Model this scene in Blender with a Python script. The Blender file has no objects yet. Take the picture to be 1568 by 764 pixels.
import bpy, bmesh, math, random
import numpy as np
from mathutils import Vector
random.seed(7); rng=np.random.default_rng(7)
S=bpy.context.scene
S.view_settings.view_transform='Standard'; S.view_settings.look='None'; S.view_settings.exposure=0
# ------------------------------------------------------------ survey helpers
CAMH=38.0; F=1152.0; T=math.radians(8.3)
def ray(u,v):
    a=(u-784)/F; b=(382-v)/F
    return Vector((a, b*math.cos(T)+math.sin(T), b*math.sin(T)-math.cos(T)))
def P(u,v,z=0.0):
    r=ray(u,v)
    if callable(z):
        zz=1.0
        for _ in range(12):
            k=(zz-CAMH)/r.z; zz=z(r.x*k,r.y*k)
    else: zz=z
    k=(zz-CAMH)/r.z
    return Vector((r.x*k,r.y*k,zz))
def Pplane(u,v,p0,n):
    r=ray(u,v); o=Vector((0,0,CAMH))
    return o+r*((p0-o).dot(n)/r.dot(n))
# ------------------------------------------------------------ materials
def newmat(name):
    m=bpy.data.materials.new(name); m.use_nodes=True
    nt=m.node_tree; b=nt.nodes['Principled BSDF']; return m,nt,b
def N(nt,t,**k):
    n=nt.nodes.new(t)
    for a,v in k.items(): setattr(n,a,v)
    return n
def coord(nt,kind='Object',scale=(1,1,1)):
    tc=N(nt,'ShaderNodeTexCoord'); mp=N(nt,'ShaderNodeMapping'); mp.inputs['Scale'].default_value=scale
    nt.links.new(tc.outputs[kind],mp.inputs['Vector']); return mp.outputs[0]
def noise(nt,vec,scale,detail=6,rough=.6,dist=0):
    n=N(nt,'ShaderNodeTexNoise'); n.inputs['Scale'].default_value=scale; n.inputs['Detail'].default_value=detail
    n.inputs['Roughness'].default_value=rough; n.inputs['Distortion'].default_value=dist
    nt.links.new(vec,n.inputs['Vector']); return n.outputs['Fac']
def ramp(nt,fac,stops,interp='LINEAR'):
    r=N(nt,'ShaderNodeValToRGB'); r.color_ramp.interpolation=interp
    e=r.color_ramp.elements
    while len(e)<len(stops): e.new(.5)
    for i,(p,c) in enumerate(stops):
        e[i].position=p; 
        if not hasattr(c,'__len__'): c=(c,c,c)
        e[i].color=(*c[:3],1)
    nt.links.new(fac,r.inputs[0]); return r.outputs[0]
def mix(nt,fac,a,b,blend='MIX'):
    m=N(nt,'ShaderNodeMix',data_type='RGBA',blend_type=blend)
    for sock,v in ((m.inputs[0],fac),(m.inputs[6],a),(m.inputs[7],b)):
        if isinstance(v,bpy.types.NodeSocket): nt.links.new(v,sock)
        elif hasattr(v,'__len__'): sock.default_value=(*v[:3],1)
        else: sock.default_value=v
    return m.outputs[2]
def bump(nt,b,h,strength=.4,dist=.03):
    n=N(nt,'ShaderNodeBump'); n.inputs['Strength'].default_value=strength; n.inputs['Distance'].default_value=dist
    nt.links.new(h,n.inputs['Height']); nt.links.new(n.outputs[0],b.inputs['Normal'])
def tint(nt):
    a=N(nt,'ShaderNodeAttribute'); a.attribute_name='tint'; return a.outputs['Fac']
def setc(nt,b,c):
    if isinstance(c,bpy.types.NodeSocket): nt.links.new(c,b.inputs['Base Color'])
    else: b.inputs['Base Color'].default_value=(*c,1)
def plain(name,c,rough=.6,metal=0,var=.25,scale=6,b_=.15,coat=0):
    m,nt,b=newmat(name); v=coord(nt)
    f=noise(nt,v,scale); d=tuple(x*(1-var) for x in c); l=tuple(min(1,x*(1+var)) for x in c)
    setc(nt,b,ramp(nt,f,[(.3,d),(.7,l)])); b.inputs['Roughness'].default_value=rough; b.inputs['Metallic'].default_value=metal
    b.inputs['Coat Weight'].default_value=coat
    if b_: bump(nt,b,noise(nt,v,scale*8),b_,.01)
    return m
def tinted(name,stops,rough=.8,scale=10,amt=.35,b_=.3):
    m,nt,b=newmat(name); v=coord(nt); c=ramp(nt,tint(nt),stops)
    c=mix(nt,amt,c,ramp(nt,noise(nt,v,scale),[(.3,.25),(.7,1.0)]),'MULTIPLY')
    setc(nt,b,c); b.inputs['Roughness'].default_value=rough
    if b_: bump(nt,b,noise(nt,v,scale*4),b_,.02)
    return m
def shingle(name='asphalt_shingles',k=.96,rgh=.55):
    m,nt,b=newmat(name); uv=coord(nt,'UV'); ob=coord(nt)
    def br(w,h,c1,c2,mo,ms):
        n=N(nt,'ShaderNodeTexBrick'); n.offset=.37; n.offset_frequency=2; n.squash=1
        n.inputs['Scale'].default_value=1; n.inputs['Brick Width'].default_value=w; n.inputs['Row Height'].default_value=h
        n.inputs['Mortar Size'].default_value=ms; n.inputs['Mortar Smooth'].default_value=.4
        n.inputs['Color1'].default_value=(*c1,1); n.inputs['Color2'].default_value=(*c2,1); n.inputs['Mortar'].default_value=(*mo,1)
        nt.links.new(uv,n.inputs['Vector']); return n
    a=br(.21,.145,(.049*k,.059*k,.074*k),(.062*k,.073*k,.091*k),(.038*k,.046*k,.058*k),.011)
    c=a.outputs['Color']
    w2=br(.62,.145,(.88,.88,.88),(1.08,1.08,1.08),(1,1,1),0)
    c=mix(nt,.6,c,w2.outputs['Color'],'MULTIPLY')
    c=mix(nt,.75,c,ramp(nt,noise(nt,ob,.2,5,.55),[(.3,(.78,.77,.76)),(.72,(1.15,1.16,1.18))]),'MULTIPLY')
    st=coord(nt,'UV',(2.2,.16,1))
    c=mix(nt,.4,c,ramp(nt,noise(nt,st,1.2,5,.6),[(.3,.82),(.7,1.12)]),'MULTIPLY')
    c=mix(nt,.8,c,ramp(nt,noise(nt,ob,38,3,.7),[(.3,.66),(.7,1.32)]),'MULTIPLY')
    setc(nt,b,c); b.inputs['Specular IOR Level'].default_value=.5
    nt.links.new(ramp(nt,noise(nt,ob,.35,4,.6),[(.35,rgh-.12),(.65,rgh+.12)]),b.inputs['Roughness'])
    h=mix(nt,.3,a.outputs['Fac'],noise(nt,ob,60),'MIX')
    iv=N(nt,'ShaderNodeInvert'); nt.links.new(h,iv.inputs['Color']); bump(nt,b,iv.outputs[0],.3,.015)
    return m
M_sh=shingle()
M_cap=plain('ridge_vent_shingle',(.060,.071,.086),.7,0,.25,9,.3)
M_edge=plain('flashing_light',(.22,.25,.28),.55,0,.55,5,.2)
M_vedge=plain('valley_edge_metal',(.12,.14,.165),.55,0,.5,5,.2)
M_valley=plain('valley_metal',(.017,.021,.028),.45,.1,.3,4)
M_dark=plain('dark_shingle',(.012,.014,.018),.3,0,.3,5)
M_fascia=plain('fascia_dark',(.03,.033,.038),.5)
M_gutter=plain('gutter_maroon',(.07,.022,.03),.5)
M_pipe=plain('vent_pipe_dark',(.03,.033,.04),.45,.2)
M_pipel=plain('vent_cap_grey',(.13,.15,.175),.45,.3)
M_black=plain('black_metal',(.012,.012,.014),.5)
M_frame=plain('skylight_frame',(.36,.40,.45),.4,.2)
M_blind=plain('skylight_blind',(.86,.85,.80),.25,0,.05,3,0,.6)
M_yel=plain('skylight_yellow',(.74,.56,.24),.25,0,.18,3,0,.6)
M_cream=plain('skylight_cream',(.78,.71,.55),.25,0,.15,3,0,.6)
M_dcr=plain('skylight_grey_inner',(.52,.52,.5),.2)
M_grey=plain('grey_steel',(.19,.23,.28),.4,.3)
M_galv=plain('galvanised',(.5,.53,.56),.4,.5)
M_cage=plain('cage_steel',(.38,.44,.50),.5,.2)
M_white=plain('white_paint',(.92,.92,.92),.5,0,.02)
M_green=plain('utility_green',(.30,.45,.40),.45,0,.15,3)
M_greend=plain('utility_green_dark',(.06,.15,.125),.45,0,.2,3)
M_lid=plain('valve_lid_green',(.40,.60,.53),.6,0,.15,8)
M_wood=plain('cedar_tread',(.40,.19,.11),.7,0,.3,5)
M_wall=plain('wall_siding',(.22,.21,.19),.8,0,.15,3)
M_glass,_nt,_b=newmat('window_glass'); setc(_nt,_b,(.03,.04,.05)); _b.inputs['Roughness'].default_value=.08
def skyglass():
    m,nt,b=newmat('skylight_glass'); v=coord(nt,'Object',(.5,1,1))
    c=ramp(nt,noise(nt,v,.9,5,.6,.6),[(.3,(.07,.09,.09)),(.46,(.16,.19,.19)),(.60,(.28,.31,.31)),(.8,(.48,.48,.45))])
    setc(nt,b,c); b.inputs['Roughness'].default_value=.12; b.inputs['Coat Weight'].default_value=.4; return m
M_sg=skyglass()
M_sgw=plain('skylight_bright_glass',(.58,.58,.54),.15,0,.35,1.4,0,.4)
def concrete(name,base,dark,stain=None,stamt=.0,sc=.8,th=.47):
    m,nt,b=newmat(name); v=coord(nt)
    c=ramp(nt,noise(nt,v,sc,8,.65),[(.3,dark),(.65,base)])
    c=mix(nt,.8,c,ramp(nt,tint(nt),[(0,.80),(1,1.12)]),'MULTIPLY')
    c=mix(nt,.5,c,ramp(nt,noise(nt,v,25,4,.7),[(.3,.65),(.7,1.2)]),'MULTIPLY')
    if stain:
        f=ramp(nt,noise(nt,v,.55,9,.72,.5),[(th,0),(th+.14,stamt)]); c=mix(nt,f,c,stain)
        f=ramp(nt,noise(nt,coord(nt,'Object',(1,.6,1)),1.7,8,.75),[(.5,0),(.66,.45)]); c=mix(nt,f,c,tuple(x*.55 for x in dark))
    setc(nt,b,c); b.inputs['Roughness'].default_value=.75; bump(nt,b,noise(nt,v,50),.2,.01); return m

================

### Exercise requirements
Write down exactly the span of lines above from the one containing "m,nt,b=newmat('skylight_glass'); v=coord(nt,'Object',(.5,1,1))" to the one containing "M_sg=skyglass()", both ends included.

### Problem solution
    m,nt,b=newmat('skylight_glass'); v=coord(nt,'Object',(.5,1,1))
    c=ramp(nt,noise(nt,v,.9,5,.6,.6),[(.3,(.07,.09,.09)),(.46,(.16,.19,.19)),(.60,(.28,.31,.31)),(.8,(.48,.48,.45))])
    setc(nt,b,c); b.inputs['Roughness'].default_value=.12; b.inputs['Coat Weight'].default_value=.4; return m
M_sg=skyglass()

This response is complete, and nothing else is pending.